Our collective memory is fading

The famous quote by George Santayana, “Those who cannot remember the past are condemned to repeat it”, is echoed by Yascha Mounk, who writes, “One possible explanation for why young people are disenchanted with democracy is that they have little conception of what it would mean to live in a different political system.”

Today most of the millions who fought against fascism in the second world war have since passed on, their children are in their seventies and eighties, and Remembrance Day is held only once a year. Confronted by this huge, and ultimately tragic memory gap, Mounk suggests that “civic education…should spend more time pointing out that ideological alternatives to liberal democracy, from fascism to communism, and from autocracy to theocracy, remain as repellent today as they have been in the past”. (Richard Orlando, Westmount, Quebec, Canada)

I am one of those elderly men whose father fought in the Second World War. He was one of the first Allied serving officers to encounter and enter a Nazi death camp in Northern Germany. He gave me a leather-thonged whip that he had taken from an arrested concentration camp guard, who had used it to whip women and children.
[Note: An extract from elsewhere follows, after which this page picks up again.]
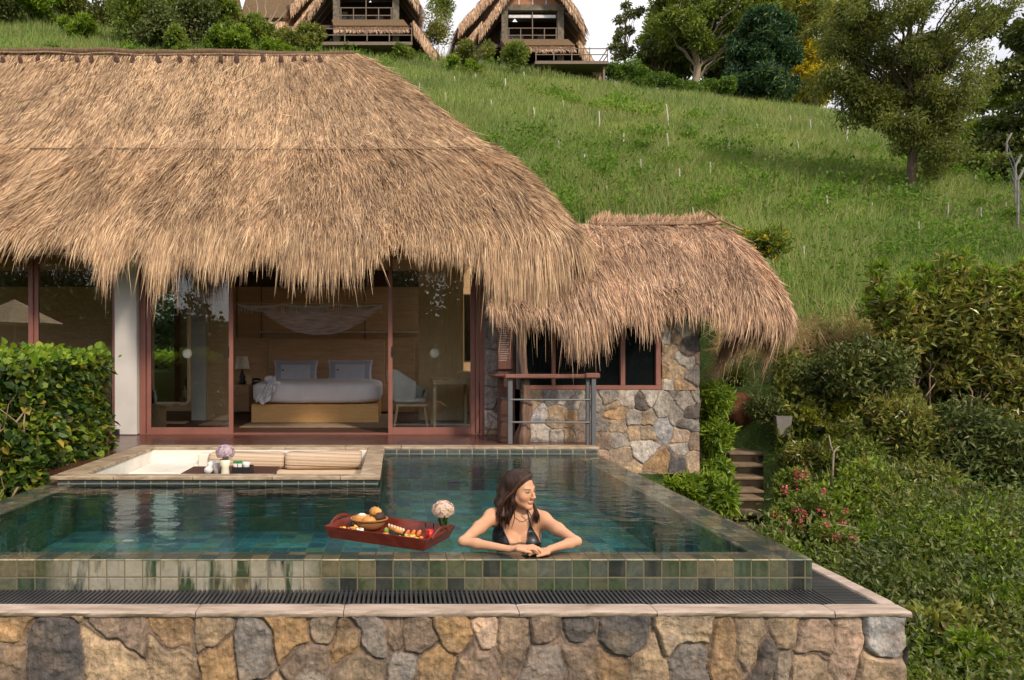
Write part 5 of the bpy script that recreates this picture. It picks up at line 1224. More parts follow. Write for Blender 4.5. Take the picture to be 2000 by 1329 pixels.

My father’s words to me were, “Keep it, and never, ever forget”.

My British father was a product of his time, but he believed passionately in democracy, in benign capitalism designed to improve the lives of everyone. He believed in honesty and integrity, in getting along with everyone, in moderation, equal opportunity, and using taxes to ensure that the less well brought-up and educated were respected and had healthy lives. And he voted Conservative. Yes, he was a Conservative! I never knew my wife’s American father, but my wife tells me that he was a Republican with a world view almost identical to that of my own father. Whatever happened? Certainly, the meaning of “Conservative” has radically changed since both fine and honourable men passed away.

One Comment

  1. We can add one more WWII vet to the list. My father, born a “British subject,” according to his wartime passport, was a Canadian “liberal” during the 30s and 40s. I’m not sure to what that translates here in the U.S. I am sure that his political views reflected the outlook you quote in the post. He was an Adlai Stevenson Democrat so the values outlined above were widely held. What we see today in the U.S. is the ascent to power of those who never accepted the New Deal and who have reemerged to degrade our politics across-the-board.